Martina Topley-Bird

Anything

(Palm Pictures; 2004)

By Dom Sinacola | 10 January 2008

When I discovered that Tricky first met Martina Topley-Bird when she was 15, in front of the former Wild Bunch member’s Bristol (Beth Gibbons’ old stomping ground!) home, I did some quick math; if Tricky was born in 1964, I realized, then he would have to be 26 at the time of their chance coupling. Then—keep following me here—if by 1995, that is, Tricky’s big year with the release of Maxinquaye and his tour with PJ Harvey, Martina has a child with Tricky, one can assume that there was some copulatin’ and relationshippin’ prior to '95. We’re talking Tricky as R. Kelly to Martina’s Aaliyah.

And yet, regardless of your opinion as to the affairs of a love bridged by eleven years, Martina’s presence on the genre-defining Maxinquaye crystallized the aims of trip-hop in the early nineties, pulling the gestating threads of ambient, aggressive electronica in line with a smoother caliber of soul. God, it was her voice. In the young tenure of Tricky’s teenage muse, something promised to go superbly right, despite the dichotomy between her age and the murkier shuffles of the genre’s erotic undertones. It was relatively easy to look past her youth, but already Martina seemed subsumed by her sugar daddy’s vision. Influence in Martina’s case felt too indelibly mired in the susceptibility of age, and hopes for something more mature, more thought out than what could be akin to a college freshman regurgitating Noam Chomsky still loomed ahead in solo territory.

So, the UK got Martina’s solo outing in 2003, Quixotic. Retooled, re-tracked, and finagled, this work is now in the hands of the Yankees, released in the guise of Anything through Palm Pictures. Tricky collaborations still abundant, Topley-Bird is very much comfortable in her element here, languishing in each sultry synth, chime, and layer of feedback. On first listen, for example, Anything quickly works through its own canon of influence, dredging up the persistent heaviness of Portishead or loopily meandering through Morcheeba pop and Sneaker Pimps sewer-trance. Today, with Portishead wallowing in the ether, Massive Attack losing its luster, and Tricky lapping at Ed Kowalczyk’s undeserving underside, Martina’s sound is severely bruised by its lack of any real innovation. Where its strengths reveal the skill in one of the genre’s leading names, the plodding beats, weak lyrics, and predictable electronic wash coat Anything with the lukewarm veneer that Nelly Furtado must have renounced right when she realized there was more money in mashing crackers into Lauryn Hill’s stew.

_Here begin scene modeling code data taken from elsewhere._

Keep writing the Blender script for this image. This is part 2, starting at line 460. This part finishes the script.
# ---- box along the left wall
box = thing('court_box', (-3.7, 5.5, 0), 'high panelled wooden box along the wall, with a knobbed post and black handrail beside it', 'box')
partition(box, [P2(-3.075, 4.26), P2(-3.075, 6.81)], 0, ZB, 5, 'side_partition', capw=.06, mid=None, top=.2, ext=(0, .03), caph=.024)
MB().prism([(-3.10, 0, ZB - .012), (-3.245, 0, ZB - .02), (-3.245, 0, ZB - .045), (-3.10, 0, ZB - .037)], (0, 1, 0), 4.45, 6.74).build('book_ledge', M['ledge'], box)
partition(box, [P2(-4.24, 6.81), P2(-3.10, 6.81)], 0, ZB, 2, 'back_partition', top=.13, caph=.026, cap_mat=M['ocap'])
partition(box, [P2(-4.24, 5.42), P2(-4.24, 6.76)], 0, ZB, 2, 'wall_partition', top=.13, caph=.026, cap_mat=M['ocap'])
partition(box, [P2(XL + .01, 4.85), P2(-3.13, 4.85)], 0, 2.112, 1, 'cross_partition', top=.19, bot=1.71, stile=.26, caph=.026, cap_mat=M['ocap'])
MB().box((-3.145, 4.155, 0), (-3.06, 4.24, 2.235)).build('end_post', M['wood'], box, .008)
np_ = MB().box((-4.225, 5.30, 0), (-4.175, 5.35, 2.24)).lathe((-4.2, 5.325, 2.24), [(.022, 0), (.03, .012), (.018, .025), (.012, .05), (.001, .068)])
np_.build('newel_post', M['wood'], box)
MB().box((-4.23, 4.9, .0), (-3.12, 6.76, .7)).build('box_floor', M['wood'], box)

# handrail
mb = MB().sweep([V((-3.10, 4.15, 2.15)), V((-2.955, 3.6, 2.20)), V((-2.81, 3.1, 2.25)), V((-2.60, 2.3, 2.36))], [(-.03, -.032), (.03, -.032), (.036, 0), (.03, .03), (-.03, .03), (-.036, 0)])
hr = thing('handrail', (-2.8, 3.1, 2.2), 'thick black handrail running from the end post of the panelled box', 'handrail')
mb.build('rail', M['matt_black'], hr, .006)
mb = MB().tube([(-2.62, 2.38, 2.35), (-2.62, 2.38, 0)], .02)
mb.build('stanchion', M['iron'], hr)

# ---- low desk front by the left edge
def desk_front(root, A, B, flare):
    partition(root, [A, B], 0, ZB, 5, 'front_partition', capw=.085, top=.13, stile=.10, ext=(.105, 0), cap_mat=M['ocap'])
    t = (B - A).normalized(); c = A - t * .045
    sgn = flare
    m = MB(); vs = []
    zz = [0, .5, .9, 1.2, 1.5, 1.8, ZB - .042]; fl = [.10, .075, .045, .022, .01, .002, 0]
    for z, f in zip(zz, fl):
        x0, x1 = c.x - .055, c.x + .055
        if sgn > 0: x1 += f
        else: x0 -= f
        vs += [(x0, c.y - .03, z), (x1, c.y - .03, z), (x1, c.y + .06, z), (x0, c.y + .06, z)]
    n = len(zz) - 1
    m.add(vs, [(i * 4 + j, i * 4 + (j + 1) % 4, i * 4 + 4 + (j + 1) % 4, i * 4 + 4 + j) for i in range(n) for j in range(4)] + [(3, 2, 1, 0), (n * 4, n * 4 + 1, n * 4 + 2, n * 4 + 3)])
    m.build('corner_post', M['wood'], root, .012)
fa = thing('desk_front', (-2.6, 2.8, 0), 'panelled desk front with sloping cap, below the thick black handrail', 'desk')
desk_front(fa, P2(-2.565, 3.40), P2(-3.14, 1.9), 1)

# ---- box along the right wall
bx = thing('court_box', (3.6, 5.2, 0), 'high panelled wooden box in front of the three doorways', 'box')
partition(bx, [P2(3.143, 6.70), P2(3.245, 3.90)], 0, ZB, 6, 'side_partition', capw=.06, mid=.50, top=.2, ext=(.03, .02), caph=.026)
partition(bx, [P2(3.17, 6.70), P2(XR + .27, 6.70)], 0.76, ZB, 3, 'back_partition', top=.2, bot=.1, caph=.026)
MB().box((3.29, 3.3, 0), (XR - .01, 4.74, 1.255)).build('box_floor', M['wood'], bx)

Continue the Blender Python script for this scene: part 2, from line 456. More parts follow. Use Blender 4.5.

Similarly, the tracks on Anything read like a standard ode to love in all of its fireside physical and emotional paradigms. The record opens with the titular “Anything,” a pool of Hooverphonic swirls lulled by tidy acoustic guitar and a gorgeous vocal melody. Although the lyrics are, ostensibly, disposable noodles, “Anything” is sweetly reassuring, a strong track to return the listener to Martina’s mid-nineties savannah while hinting at something new in the nine tracks to follow. But then Tricky’s gritty mumbling staples a snaking bass line to hollow beats, and the simple triumph of “Anything” is already tapped down a few pegs in the second track.

“Ragga” isn’t a horrible song, though, as the chorus runs along Martina’s throaty mumbling into some spectacular juiciness. The travesty here is Tricky, his rap interlude one horrible line after another: “Someone wanna come around / Dumping fun around/ I bring my bat around/ And pop one in your shoulder.” The man’s guest spots have become formulaic and downright disappointing on a consistent basis, but it’s refreshing to hear Martina carry the song winningly.

She succeeds most when she sticks to familiar fare. “Sandpaper Kisses” strains against gangster rap before slinking behind an odalisque’s veil. “Ilya” sidles into a wall of programmed strings and layers of wailing that, while elementary, provide the most satisfying moment on Anything. The “Outro,” formally the intro on Quixotic, cruises with gospel splendor, but, like it’s name suggests, never works into anything substantial.

Credit should be awarded to Topley-Bird for breaking from some trip-hop stereotypes, as in “Need One,” an anthemic stomp aided by Queen of the Stone Age's Josh Homme and Mark Lanegan. That’s where the credit should cease. The crunching guitars don’t do much more than crunch, and Lanegan’s howling is useless fodder in the busy mix. The same can go for “I Still Feel,” a lingering exercise that glows in more sheen than Zero 7’s worst. Even “Lullaby,” with some interesting Sigur Rós squealing and a deftly plodding strum, falls limp before “Outro.”

Sadly, that’s it. Anything ends with all expectations met, but little else. Martina Topley-Bird has the kind of voice that deserves beautiful and strange accompaniment, and as such, most songs beg for so much more. The shadow of Tricky looms too harrowingly for Bird to really be able to forge her own original ground, but in a time when even Tricky seems too buttressed by his thinning reputation to create something worthwhile, Anything just doesn’t try hard enough.